Закон против «пропаганды гомосексуализма», задуманный как банальное мероприятие, отвлекающее публику от более важных вещей, неожиданно для властей превратился в постоянно действующую проблему. Хотя большинство геев и лесбиянок робко промолчали, исходя, видимо, из того, что законы у нас бьют только по тем, кто не угодил начальству, но нашлось не так уж мало гомосексуалов, кто решил публично отстаивать свои права. Даже и с риском для кармана и личной безопасности. И создается впечатление, что таких будет становиться больше, а не меньше.

События в Ярославле и Астрахани показали, как быстро растет желание провинциальных жителей (и, что не менее важно, провинциальных верхушек) самим решать, кому быть главами их городов. А за поднимающейся волной городского патриотизма чувствуется уже и близость волны патриотизма регионального – сибирского, уральского, поволжского. Вздрагивают кресла под губернаторами-варягами.

После долгих лет всеобщего равнодушия и застойной тишины, дух гражданственности, в самых разноликих его проявлениях, выскочил будто джинн из бутылки. Число людей, готовых всерьез отстаивать свою общественную позицию, будь она убедительной или не очень, заманчивой или пугающей, стремительно растет.
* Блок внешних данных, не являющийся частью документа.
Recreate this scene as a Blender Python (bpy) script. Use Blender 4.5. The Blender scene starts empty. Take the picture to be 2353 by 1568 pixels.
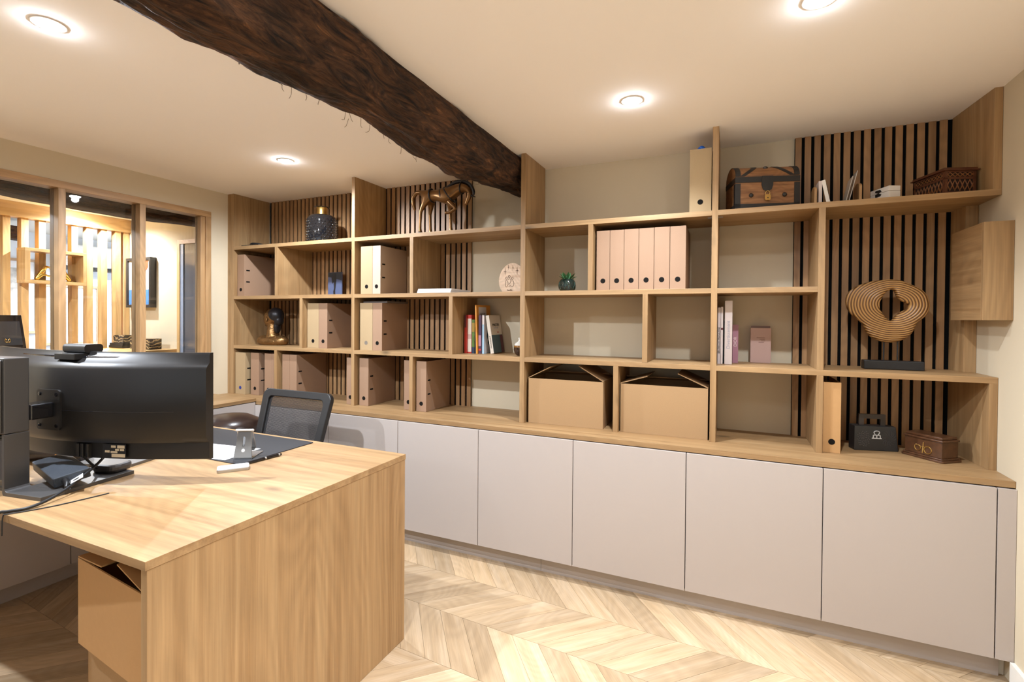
import bpy, bmesh, math, random
from mathutils import Vector, Matrix
random.seed(7)
R = math.radians
scene = bpy.context.scene
COL = scene.collection

# ------------------------------------------------------------------ camera
cam_d = bpy.data.cameras.new('camera')
cam = bpy.data.objects.new('camera', cam_d); COL.objects.link(cam)
cam_d.sensor_width = 36.0; cam_d.sensor_fit = 'HORIZONTAL'
cam_d.lens = 1130.07 / 2353 * 36.0
cam_d.shift_x = (1176.5 - 1175.68) / 2353
cam_d.shift_y = (743.98 - 784.0) / 2353
cam_d.clip_start = 0.02
Rot = (Matrix.Rotation(R(23.9144), 4, 'Z') @ Matrix.Rotation(R(-0.6484), 4, 'X')
       @ Matrix.Rotation(R(-0.4352), 4, 'Y') @ Matrix.Rotation(R(90), 4, 'X'))
cam.matrix_world = Matrix.Translation((1.1134, -2.70, 1.4271)) @ Rot
scene.camera = cam

# ------------------------------------------------------------------ world, exposure
w = bpy.data.worlds.new('world'); scene.world = w; w.use_nodes = True
bg = w.node_tree.nodes['Background']
bg.inputs[0].default_value = (0.86, 0.93, 1.0, 1); bg.inputs[1].default_value = 0.5
scene.view_settings.view_transform = 'Standard'
scene.view_settings.look = 'None'
scene.view_settings.gamma = 1.0
scene.view_settings.use_curve_mapping = False
scene.view_settings.exposure = 1.13
cy = scene.cycles
cy.max_bounces = 9; cy.diffuse_bounces = 8; cy.glossy_bounces = 3; cy.transmission_bounces = 3; cy.transparent_max_bounces = 8
cy.caustics_reflective = False; cy.caustics_refractive = False; cy.adaptive_threshold = 0.12
SPOT_W = 42.0                       # one ceiling downlight
LAMP_COL = (0.885, 0.955, 1.055)

# ------------------------------------------------------------------ key levels (metres)
XL, XR = -2.592, 2.1423            # side walls
YW_ = 0.358                        # back wall
ZC = 2.4046                        # ceiling
WT = 0.803                         # back worktop
S3, S2, S1 = 1.1933, 1.5868, 1.9818
TH = 0.0262                        # shelf thickness
DT = 0.822                         # desk top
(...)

И видно уже, насколько система власти не готова не то что приспособиться к новым реалиям, но даже и осознать их смысл. Там все никак не поймут, что граждане десятых годов, в отличие от «населения» 90-х, добиваются своего всерьез.
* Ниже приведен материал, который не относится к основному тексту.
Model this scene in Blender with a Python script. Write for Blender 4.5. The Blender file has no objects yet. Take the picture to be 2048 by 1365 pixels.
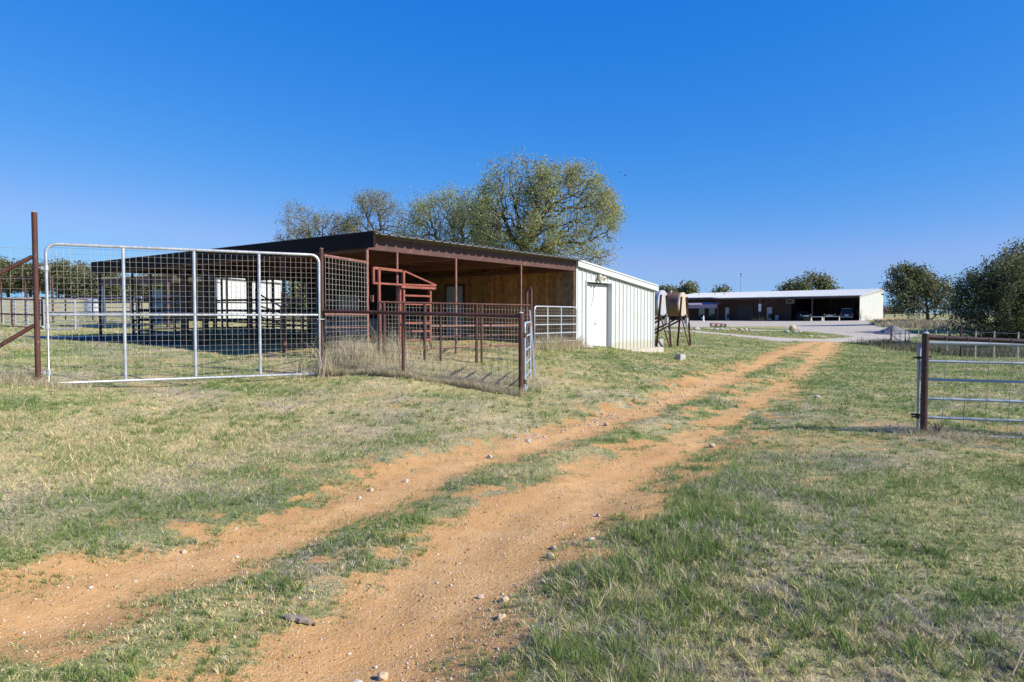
import bpy, math, random
import numpy as np
random.seed(7)
RNG = np.random.default_rng(7)
C = bpy.context.scene.collection
R = math.radians

# ------------------------------------------------------------------ camera
CAMZ = 1.6
FPX = 1365.0
PITCH = math.atan((682.5 - 635.0) / FPX)
cam_d = bpy.data.cameras.new('camera')
cam = bpy.data.objects.new('camera', cam_d)
C.objects.link(cam)
cam.location = (0, 0, CAMZ)
cam.rotation_euler = (R(90) - PITCH, 0, 0)
cam_d.sensor_width = 36.0
cam_d.lens = FPX / 2048 * 36.0
cam_d.clip_end = 6000
cam_d.clip_start = 0.05
bpy.context.scene.camera = cam
cp, sp = math.cos(PITCH), math.sin(PITCH)


def ray(u, v):
    a, b = (u - 1024) / FPX, (682.5 - v) / FPX
    dx, dy, dz = a, cp + b * sp, -sp + b * cp
    return dx / dy, dz / dy


def at(u, v, Y):
    """world point seen at photo position u, v and Y metres ahead"""
    dx, dz = ray(u, v)
    return np.array((dx * Y, Y, CAMZ + dz * Y))


def xat(u, Y):
    return ray(u, 635)[0] * Y


# ------------------------------------------------------------------ terrain
CP = [(1840, 868, 9.28), (2048, 880, 9.0), (98, 777, 11.9), (640, 755, 14.1), (1042, 792, 12.6), (645, 748, 14.2),
      (818, 755, 13.4), (849, 722, 16.5), (1062, 727, 17.5), (1150, 697, 23.4), (1185, 691, 24.6), (1240, 699, 26.6),
      (1308, 707, 28.2), (1361, 720, 22), (1325, 695, 30), (1368, 693, 32), (1500, 735, 22.5), (1600, 700, 33),
      (1640, 685, 43), (1560, 668, 58), (1500, 655, 75), (1719, 641.5, 100), (1438, 641.5, 114), (1375, 641.5, 118),
      (1765, 638.5, 111), (1780, 687, 52), (1922, 713, 33), (2038, 736, 23), (1960, 690, 46), (1860, 648, 75),
      (1785, 668, 60), (1850, 628, 140), (100, 681, 24), (300, 690, 20.5), (200, 673, 27), (118, 662, 34),
      (20, 655, 33), (20, 650, 42), (100, 594, 125), (10, 610, 90), (250, 640, 45), (500, 642, 42),
      (640, 660, 35), (1000, 650, 45), (1300, 650, 60), (700, 625, 150), (1200, 632, 140), (1600, 634, 150),
      (50, 690, 19), (70, 764, 11.8), (100, 886, 7.6), (2000, 1000, 6), (760, 708, 16.4), (450, 694, 20),
      (1000, 700, 20.5), (900, 1100, 4.8), (-150, 800, 10), (-200, 660, 30), (-200, 600, 110), (2250, 900, 8.5),
      (2250, 740, 22), (2250, 640, 90), (1400, 840, 10.9), (1300, 880, 9.0), (700, 850, 9.4), (1700, 760, 18)]
_pts = [at(*c) for c in CP] + [np.array(p, float) for p in
                               [(0, .6, 0), (-2, 1.5, 0), (2, 1.5, 0), (0, 3, 0), (-3, 4, .02), (3, 4, 0), (0, 6, 0)]]
CPX = np.array(_pts)


def feat(x, y):
    th = np.clip(np.arctan2(x, np.maximum(y, 0.3)), -0.8, 0.8)
    r = np.sqrt(x * x + y * y)
    return th * 2.2, np.log(np.clip(r, 2.0, 170.0))


def _phi(d2):
    return 0.5 * d2 * np.log(d2 + 1e-9)


_fa, _fb = feat(CPX[:, 0], CPX[:, 1])
_n = len(CPX)
_K = _phi((_fa[:, None] - _fa) ** 2 + (_fb[:, None] - _fb) ** 2) + 0.004 * np.eye(_n)
_P = np.stack([np.ones(_n), _fa, _fb], 1)
_A = np.block([[_K, _P], [_P.T, np.zeros((3, 3))]])
_w = np.linalg.solve(_A, np.concatenate([CPX[:, 2], np.zeros(3)]))


def _hash(ix, iy, seed):
    n = (ix.astype(np.int64) * 374761393 + iy.astype(np.int64) * 668265263 + seed * 974634) & 0x7fffffff
    n = ((n ^ (n >> 13)) * 1274126177) & 0x7fffffff
    return ((n ^ (n >> 16)) & 0xffff) / 65535.0


def vnoise(x, y, seed=0):
    ix, iy = np.floor(x), np.floor(y)
    fx, fy = x - ix, y - iy
    fx, fy = fx * fx * (3 - 2 * fx), fy * fy * (3 - 2 * fy)
    a, b = _hash(ix, iy, seed), _hash(ix + 1, iy, seed)
    c, d = _hash(ix, iy + 1, seed), _hash(ix + 1, iy + 1, seed)
    return (a * (1 - fx) + b * fx) * (1 - fy) + (c * (1 - fx) + d * fx) * fy


def fbm(x, y, seed=0, o=4):
    s, a, t = 0, 1.0, 0
    for i in range(o):
        s = s + a * vnoise(x * 2 ** i + 17.3 * i, y * 2 ** i - 9.1 * i, seed + i)
        t += a
        a *= .55
    return s / t


def smooth(a, b, x):
    t = np.clip((x - a) / (b - a), 0, 1)
    return t * t * (3 - 2 * t)


def hts0(x, y):
    x = np.atleast_1d(np.asarray(x, float)); y = np.atleast_1d(np.asarray(y, float))
    out = np.empty(len(x))
    for i in range(0, len(x), 40000):
        a, b = feat(x[i:i + 40000], y[i:i + 40000])
        d2 = (a[:, None] - _fa) ** 2 + (b[:, None] - _fb) ** 2
        out[i:i + 40000] = _phi(d2) @ _w[:_n] + _w[_n] + _w[_n + 1] * a + _w[_n + 2] * b
    return out * smooth(-3, 2.5, y)


def hts(x, y):
    x = np.atleast_1d(np.asarray(x, float)); y = np.atleast_1d(np.asarray(y, float))
    near = np.clip(1.3 - np.hypot(x, y) / 60, 0, 1)
    bump = (fbm(x * .9, y * .9, 41, 3) - .5) * .07 + (fbm(x * 4, y * 4, 51, 2) - .5) * .025
    return hts0(x, y) + bump * near


def gz(x, y):
    return float(hts(x, y)[0])


def gp(u, v):
    """where the view ray through the photo position u, v meets the ground"""
    dx, dz = ray(u, v)
    Ys = np.concatenate([np.arange(1.5, 40, .05), np.arange(40, 220, .25)])
    d = CAMZ + dz * Ys - hts0(dx * Ys, Ys)
    k = np.argmax(d < 0)
    if d[k] >= 0:
        k = len(Ys) - 1
    return np.array((dx * Ys[k], Ys[k]))


# ------------------------------------------------------------------ mesh helper
def tag(o, label=None, cat=None, group=None, kind=None):
    if label: o['label'] = label
    if cat: o['category'] = cat
    if group: o['group'] = group
    if kind: o['kind'] = kind
    return o


def thing(name, label, cat, loc, group=None):
    o = bpy.data.objects.new(name, None)
    C.objects.link(o)
    o.location = tuple(float(a) for a in loc)
    o.empty_display_size = .2
    return tag(o, label, cat, group)


V = lambda *a: np.array(a, float)


def unit(a):
    a = np.asarray(a, float)
    return a / (np.linalg.norm(a) + 1e-12)


class MB:
    def __init__(s):
        s.v, s.f, s.c = [], [], []
        s.col = None

    def add(s, vs, fs):
        b = len(s.v)
        s.v.extend([tuple(map(float, p)) for p in vs])
        s.f.extend([tuple(b + i for i in f) for f in fs])
        s.c.extend([s.col or (1, 1, 1, 1)] * len(vs))
        return s

    def frustum(s, p, q, r0, r1, n=8, caps=True):
        p, q = np.asarray(p, float), np.asarray(q, float)
        d = unit(q - p)
        a = unit(np.cross(d, (0, 0, 1) if abs(d[2]) < .9 else (1, 0, 0)))
        b = np.cross(d, a)
        vs = []
        for c, r in ((p, r0), (q, r1)):
            for i in range(n):
                t = 2 * math.pi * i / n
                vs.append(c + r * (a * math.cos(t) + b * math.sin(t)))
        fs = [(i, (i + 1) % n, n + (i + 1) % n, n + i) for i in range(n)]
        if caps:
            fs += [tuple(range(n))[::-1], tuple(range(n, 2 * n))]
        return s.add(vs, fs)

    def tube(s, p, q, r, n=8, caps=True):
        return s.frustum(p, q, r, r, n, caps)

    def path(s, pts, r, n=8, closed=False):
        pts = [np.asarray(p, float) for p in pts]
        m = len(pts)
        rings = []
        a = None
        for i, p in enumerate(pts):
            if closed:
                d = unit(pts[(i + 1) % m] - pts[i - 1])
            else:
                d = unit(pts[min(i + 1, m - 1)] - pts[max(i - 1, 0)])
            if a is None:
                a = unit(np.cross(d, (0, 0, 1) if abs(d[2]) < .9 else (1, 0, 0)))
            a = unit(a - d * np.dot(a, d))
            b = np.cross(d, a)
            rings.append([p + r * (a * math.cos(2 * math.pi * k / n) + b * math.sin(2 * math.pi * k / n)) for k in range(n)])
        vs = [x for g in rings for x in g]
        fs = []
        for i in range(m if closed else m - 1):
            j = (i + 1) % m
            fs += [(i * n + k, i * n + (k + 1) % n, j * n + (k + 1) % n, j * n + k) for k in range(n)]
        if not closed:
            fs += [tuple(range(n))[::-1], tuple(range((m - 1) * n, m * n))]
        return s.add(vs, fs)

    def obox(s, o, a, b, c):
        """box from a corner and three edge vectors"""
        o, a, b, c = [np.asarray(t, float) for t in (o, a, b, c)]
        if np.dot(np.cross(a, b), c) < 0:
            a, b = b, a
        vs = [o, o + a, o + a + b, o + b, o + c, o + a + c, o + a + b + c, o + b + c]
        return s.add(vs, [(3, 2, 1, 0), (4, 5, 6, 7), (0, 1, 5, 4), (1, 2, 6, 5), (2, 3, 7, 6), (3, 0, 4, 7)])

    def bar(s, p, q, w, h, up=(0, 0, 1)):
        p, q = np.asarray(p, float), np.asarray(q, float)
        d = q - p
        u = unit(np.asarray(up, float) - unit(d) * np.dot(up, unit(d)))
        x = np.cross(unit(d), u)
        return s.obox(p - x * w / 2 - u * h / 2, d, x * w, u * h)

    def prism(s, poly, vec):
        """closed prism from a planar polygon swept by vec"""
        poly = [np.asarray(p, float) for p in poly]
        vec = np.asarray(vec, float)
        n = len(poly)
        nn = np.zeros(3)
        for i in range(1, n - 1):
            nn = nn + np.cross(poly[i] - poly[0], poly[i + 1] - poly[0])
        if np.dot(nn, vec) < 0:
            poly = poly[::-1]
        vs = poly + [p + vec for p in poly]
        fs = [tuple(range(n))[::-1], tuple(range(n, 2 * n))]
        fs += [(i, (i + 1) % n, n + (i + 1) % n, n + i) for i in range(n)]
        return s.add(vs, fs)

    def ball(s, c, r, n=8, m=6, sc=(1, 1, 1)):
        c = np.asarray(c, float)
        vs = [c + V(0, 0, r * sc[2])]
        for j in range(1, m):
            p = math.pi * j / m
            for i in range(n):
                t = 2 * math.pi * i / n
                vs.append(c + V(r * sc[0] * math.sin(p) * math.cos(t), r * sc[1] * math.sin(p) * math.sin(t), r * sc[2] * math.cos(p)))
        vs.append(c - V(0, 0, r * sc[2]))
        fs = [(0, 1 + i, 1 + (i + 1) % n) for i in range(n)]
        for j in range(m - 2):
            a = 1 + j * n
            fs += [(a + i, a + n + i, a + n + (i + 1) % n, a + (i + 1) % n) for i in range(n)]
        a = 1 + (m - 2) * n
        fs += [(a + i, len(vs) - 1, a + (i + 1) % n) for i in range(n)]
        return s.add(vs, fs)

    def build(s, name, mat, parent=None, smooth=False, bevel=0):
        me = bpy.data.meshes.new(name)
        off = np.array(parent_world(parent)) if parent else (np.mean(np.array(s.v), 0) * V(1, 1, 0) + V(0, 0, min(p[2] for p in s.v)))
        vv = np.array(s.v) - off
        me.from_pydata(vv.tolist(), [], s.f)
        if s.col is not None:
            ca = me.color_attributes.new('col', 'FLOAT_COLOR', 'POINT')
            ca.data.foreach_set('color', np.array(s.c, np.float32).ravel())
        me.materials.append(mat)
        if smooth:
            me.polygons.foreach_set('use_smooth', [True] * len(me.polygons))
        o = bpy.data.objects.new(name, me)
        C.objects.link(o)
        if parent:
            o.parent = parent
        else:
            o.location = tuple(off)
        if smooth:
            try:
                me.set_sharp_from_angle(angle=R(40))
            except Exception:
                pass
        if bevel:
            bm = o.modifiers.new('bevel', 'BEVEL'); bm.width = bevel; bm.segments = 2; bm.limit_method = 'ANGLE'
        return o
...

А если так, то что может быть нелепее каких-то спешно изобретаемых гигантских штрафов за нарушения на митингах, когда считаться с предписаниями властей становится дурным тоном? И что принесут марионеточные контрмитинги и фальшивая контрпропаганда, от которых по другую сторону разделительной черты только крепнет уверенность в себе и в собственной правоте?
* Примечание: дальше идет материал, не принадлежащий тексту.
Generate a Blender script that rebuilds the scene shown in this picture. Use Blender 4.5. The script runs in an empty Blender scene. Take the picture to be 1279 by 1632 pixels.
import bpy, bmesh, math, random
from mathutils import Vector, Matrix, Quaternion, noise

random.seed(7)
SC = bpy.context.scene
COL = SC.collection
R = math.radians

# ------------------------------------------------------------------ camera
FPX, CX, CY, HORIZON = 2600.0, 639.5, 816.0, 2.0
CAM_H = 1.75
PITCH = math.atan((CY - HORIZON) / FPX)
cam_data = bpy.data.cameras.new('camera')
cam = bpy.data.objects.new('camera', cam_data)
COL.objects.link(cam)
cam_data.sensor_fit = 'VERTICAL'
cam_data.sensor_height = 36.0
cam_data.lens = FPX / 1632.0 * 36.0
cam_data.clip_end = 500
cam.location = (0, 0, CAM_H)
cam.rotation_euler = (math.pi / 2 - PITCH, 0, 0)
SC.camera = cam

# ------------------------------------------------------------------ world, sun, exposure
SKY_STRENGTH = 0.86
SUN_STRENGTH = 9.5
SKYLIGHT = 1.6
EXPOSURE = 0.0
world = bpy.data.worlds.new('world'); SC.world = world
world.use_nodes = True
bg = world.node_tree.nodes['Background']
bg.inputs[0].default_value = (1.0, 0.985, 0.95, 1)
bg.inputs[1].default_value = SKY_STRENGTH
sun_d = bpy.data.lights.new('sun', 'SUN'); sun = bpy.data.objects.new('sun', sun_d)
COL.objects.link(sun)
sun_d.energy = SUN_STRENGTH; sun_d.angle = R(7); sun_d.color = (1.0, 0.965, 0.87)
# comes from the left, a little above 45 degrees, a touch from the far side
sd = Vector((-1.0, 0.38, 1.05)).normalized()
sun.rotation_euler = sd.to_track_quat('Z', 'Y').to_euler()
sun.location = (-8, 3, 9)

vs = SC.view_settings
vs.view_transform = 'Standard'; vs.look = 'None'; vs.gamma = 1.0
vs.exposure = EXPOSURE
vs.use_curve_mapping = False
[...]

Эпоха инфантильных зрителей закончилась. Наступает эпоха участников гражданской жизни. Эта жизнь – вовсе не детский утренник, одинаково приятный для всех приглашенных. Это столкновение страстей и интересов, итог которого не может быть предрешен заранее. Но надежды как-то «отменить»эту незапланированную гражданственность куда более наивны, чем расчеты загнать обратно в бутылку джинна, который из нее вырвался.